Getting a job that you really want in a foreign multinational company requires a lot of thought and planning. In a tight labor market in particular, you want to make sure that the quality of your resume gets you into the first round of interviews. And I can tell you that for some of the really attractive jobs, companies are getting up to a thousand candidates. So, how do you make yourself stand out and be noticed -yet not overstep the bounds?

Since most multinationals in Japan are US-based, the best format and style to use is a US-standard resume. This means 1 to 1 1/2 pages, in Times Roman font, with a composition consisting roughly of: your career objective, your work history (not more than 3-4 companies), and your educational background. Considering that the personnel manager you’ll be applying to is most likely Japanese, it also helps to include a photo, and some information regarding birth date and marital status as well.

What you actually write is a function of understanding what the company is looking for. I’ll cover this in more detail next week, but suffice it to say you need to get out and network, until you find some company employees who can give you the inside story. After getting a better idea of a company’s preferences, you can then sit down and choose the appropriate experience and personal attributes that best match the company’s requirements, and put them in your resume. This is very simple advice, but it really works.

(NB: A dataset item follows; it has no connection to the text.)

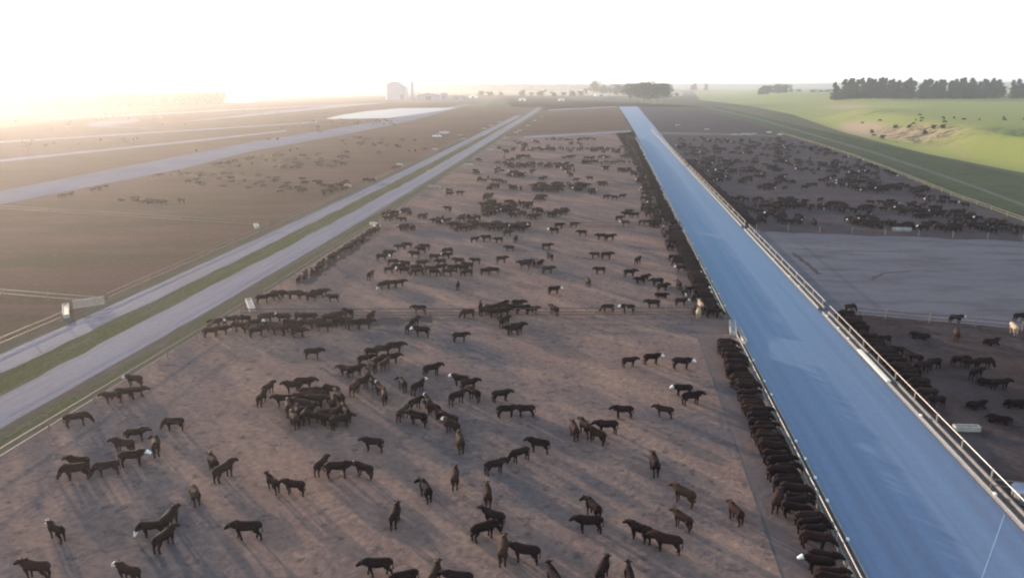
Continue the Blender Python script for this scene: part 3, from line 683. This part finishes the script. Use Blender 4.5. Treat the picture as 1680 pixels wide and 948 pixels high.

For example, some companies are very concerned about your technical skills, whether you’re an accountant, a sales and marketing whiz, or an IT engineer. Unconsciously then, the Personnel folks are looking for certain key words and phrases such as メanalysis and financial reports to the board, “bilingual,” or “SAP and Oracle administration experience,” and these really stand out in a resume, even if buried within the main text. By including such words, along with an indication of the experience you’ve had in each field, you can almost guarantee that you will make it through to the first round of interviews.

Other companies, especially larger ones, tend to be more concerned about human interaction or human potential. For these companies, you need to focus more on your management training and management experience, especially in a bilingual, bicultural context, and also your educational background (if it’s worth highlighting, of course) and/or any previous sales records, company awards, etc. Such companies tend to have a strong internal training program and they want raw material that they can turn into their idea of an ideal company employee.

If you’re Japanese, you should always include a Japanese-language handwritten resume. You may think that handwriting a resume is old-fashioned, and it is. But since most personnel managers in foreign companies tend to be over 50, they are very concerned about your Kanji writing style, your family, and where you live. Conversely, if you are a foreigner, do not send your resume in Japanese unless you are really fluent and have had it checked by a literate Japanese friend. I find that it is better not to overset expectations, or your first interview may backfire.

As you can see, it may well be that you have to make up a variety of resumes to cover the basic styles of each company that you apply to. Just make sure that you manage all these documents. I’ve had a number of applicants who sent me their resume, but put the wrong company name at the top – and needless to say, I trashed them straight away.